The crew was international. Men of Sidon and Arvad pulled the oars. Tyre’s own wise men served as pilots. The old men of Gebal were the caulkers. All the ships of the sea and their mariners came to deal in Tyre’s merchandise. The city was a floating market, and every nation had a hand in its motion.

Persia, Lud, and Put supplied its army. Men of Arvad stood on its walls. Shields and helmets hung there, adding to the city’s comeliness. Tyre could afford warriors from three continents, and it displayed them like ornaments.

The list of trade partners is long and precise. Tarshish sent silver, iron, tin, and lead. Javan, Tubal, and Meshech traded slaves and bronze vessels. Togarmah brought horses and mules. Dedan supplied ivory and ebony. Syria came with emeralds, purple, embroidered work, fine linen, coral, and rubies. Judah and Israel brought wheat, honey, oil, and balm. Damascus traded wine of Helbon and white wool. Arabia and the princes of Kedar brought lambs, rams, and goats.
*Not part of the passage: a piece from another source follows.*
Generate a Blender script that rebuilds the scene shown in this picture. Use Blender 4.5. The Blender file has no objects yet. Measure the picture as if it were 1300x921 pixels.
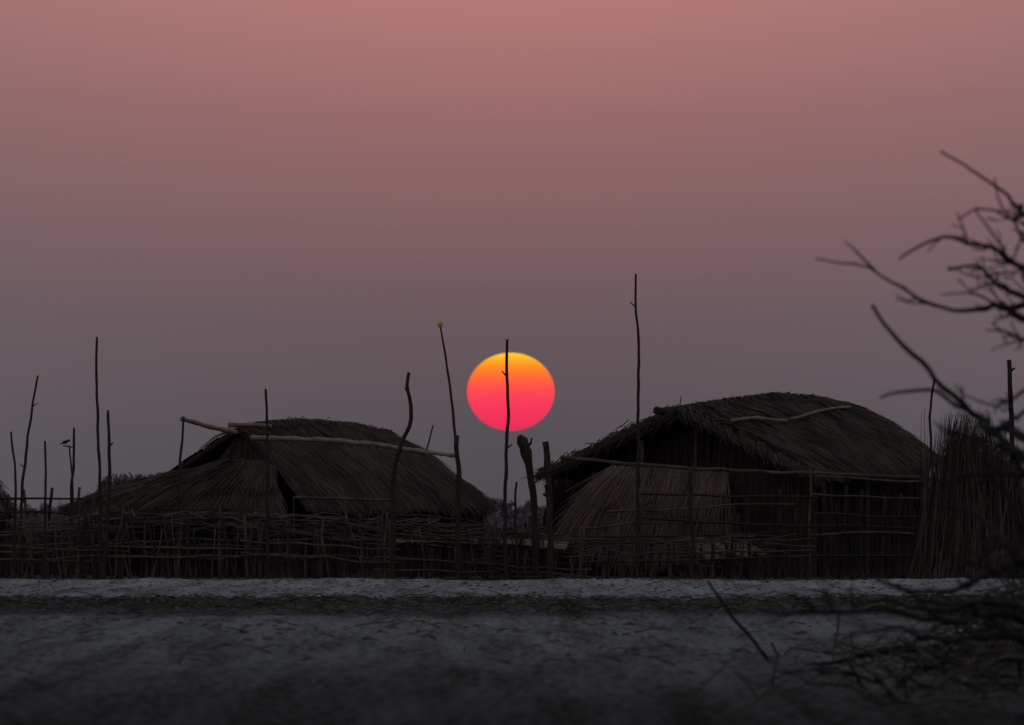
import bpy, math, random
from mathutils import Vector, noise
R = random.Random(7)
C = bpy.context.scene.collection
CAMH, D, K, HZ = 1.11, 160.0, 72.0, 655.0     # camera height, hut distance, photo px per metre there, horizon row

def P(px, py, Y):
    s = Y / D / K
    return Vector(((px - 650) * s, Y, CAMH + (HZ - py) * s))
def M(px, Y): return px / K * Y / D

# ------------------------------------------------------------------ materials
def lin(c):
    c = c / 255
    return c / 12.92 if c < .04045 else ((c + .055) / 1.055) ** 2.4
def rgb(r, g, b): return (lin(r), lin(g), lin(b), 1)

def mat(name, c1, c2, scale=6, rough=.9, tint=False, bump=.3, stretch=(1, 1, 1)):
    m = bpy.data.materials.new(name); m.use_nodes = True
    n, l = m.node_tree.nodes, m.node_tree.links
    b = n['Principled BSDF']; b.inputs['Roughness'].default_value = rough
    b.inputs['Specular IOR Level'].default_value = .1
    tc = n.new('ShaderNodeTexCoord'); mp = n.new('ShaderNodeMapping'); mp.inputs['Scale'].default_value = stretch
    nz = n.new('ShaderNodeTexNoise'); nz.inputs['Scale'].default_value = scale; nz.inputs['Detail'].default_value = 5
    l.new(tc.outputs['Object'], mp.inputs['Vector']); l.new(mp.outputs['Vector'], nz.inputs['Vector'])
    rp = n.new('ShaderNodeValToRGB'); rp.color_ramp.elements[0].color = c1; rp.color_ramp.elements[1].color = c2
    rp.color_ramp.elements[0].position = .3; rp.color_ramp.elements[1].position = .7
    if tint:
        at = n.new('ShaderNodeAttribute'); at.attribute_name = 'tint'
        mx = n.new('ShaderNodeMath'); mx.operation = 'MULTIPLY_ADD'
        l.new(nz.outputs['Fac'], mx.inputs[0]); mx.inputs[1].default_value = .5; l.new(at.outputs['Fac'], mx.inputs[2])
        sb = n.new('ShaderNodeMath'); sb.operation = 'SUBTRACT'; l.new(mx.outputs[0], sb.inputs[0]); sb.inputs[1].default_value = .25
        l.new(sb.outputs[0], rp.inputs['Fac'])
        rp.color_ramp.elements[0].position = 0; rp.color_ramp.elements[1].position = 1
    else:
        l.new(nz.outputs['Fac'], rp.inputs['Fac'])
    l.new(rp.outputs['Color'], b.inputs['Base Color'])
    if bump:
        bp = n.new('ShaderNodeBump'); bp.inputs['Strength'].default_value = bump; bp.inputs['Distance'].default_value = .02
        l.new(nz.outputs['Fac'], bp.inputs['Height']); l.new(bp.outputs['Normal'], b.inputs['Normal'])
    return m
WOOD = mat('weathered_wood', (.030, .023, .020, 1), (.075, .057, .047, 1), 8, stretch=(4, 4, 1))
STICK = mat('dry_stick', (.065, .049, .040, 1), (.17, .126, .098, 1), 5)
BAMBOO = mat('pale_bamboo', (.20, .145, .10, 1), (.36, .27, .19, 1), 4)
THATCH = mat('thatch', (.036, .027, .024, 1), (.155, .112, .092, 1), 2.5, tint=True, bump=0)
THATCHL = mat('pale_thatch', (.05, .036, .029, 1), (.26, .186, .145, 1), 2.5, tint=True, bump=0)
REED = mat('reed_wall', (.04, .029, .024, 1), (.12, .087, .07, 1), 3, tint=True, bump=0)
MATTAN = mat('woven_matting', (.10, .07, .05, 1), (.24, .17, .12, 1), 7)
BARK = mat('dead_bark', (.018, .015, .015, 1), (.05, .042, .04, 1), 12)
TWIG = mat('dead_twigs', (.015, .013, .013, 1), (.14, .115, .10, 1), 3, tint=True, bump=0)
YEL = mat('pale_yellow', (.55, .40, .10, 1), (.75, .58, .2, 1), 20)
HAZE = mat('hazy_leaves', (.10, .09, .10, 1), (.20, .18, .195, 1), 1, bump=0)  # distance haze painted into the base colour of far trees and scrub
CLOD = mat('dark_clods', (.045, .04, .036, 1), (.15, .138, .125, 1), 6)
BIRD = mat('dark_feathers', (.02, .02, .02, 1), (.06, .055, .05, 1), 30)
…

Sheba and Raamah offered spices, precious stones, and gold. Haran, Canneh, Eden, Asshur, and Chilmad all joined the traffic. Tyre was replenished and made very glorious in the heart of the seas.

Then the east wind broke the ship. The rowers had brought Tyre into great waters, and that was where the break came. The Lord said that Tyre’s riches, wares, merchandise, mariners, pilots, caulkers, dealers, and men of war would all fall into the heart of the seas on the day of ruin. Nothing would stay afloat.
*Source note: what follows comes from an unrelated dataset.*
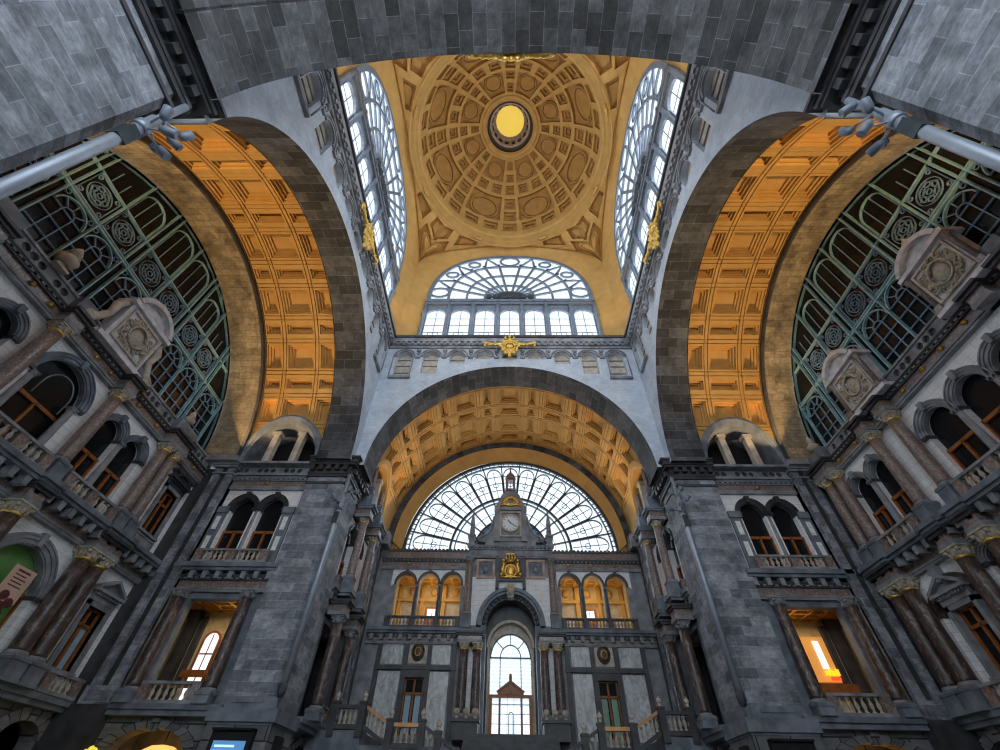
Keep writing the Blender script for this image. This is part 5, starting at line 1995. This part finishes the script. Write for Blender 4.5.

The pilots cried out, and the suburbs shook. Every man who handled an oar came down from his ship and stood on the land. They wept bitterly, threw dust on their heads, wallowed in ashes, shaved themselves bald, and put on sackcloth. They took up a lamentation and asked who could compare to Tyre, now brought to silence in the middle of the sea.

The lament itself recalls what Tyre had been. When its wares went out, it filled many peoples. It enriched the kings of the earth. But when it was broken by the seas in the depths of the waters, its merchandise and company fell inside it. The inhabitants of the isles were astonished. Their kings were horribly afraid, their faces troubled. The merchants among the peoples hissed at Tyre. It became a terror, and the Lord said it would never have any being again.

Ezekiel did not argue with Tyre’s beauty. He simply recorded the cargo list and then watched the ship go down. The lament is not a moral lecture. It is a precise description of a city that built itself like a vessel, filled itself with the goods of the earth, and then was broken by wind and water. The merchants who once traded with Tyre did not rescue it. They stood on the shore and mourned, and then they hissed.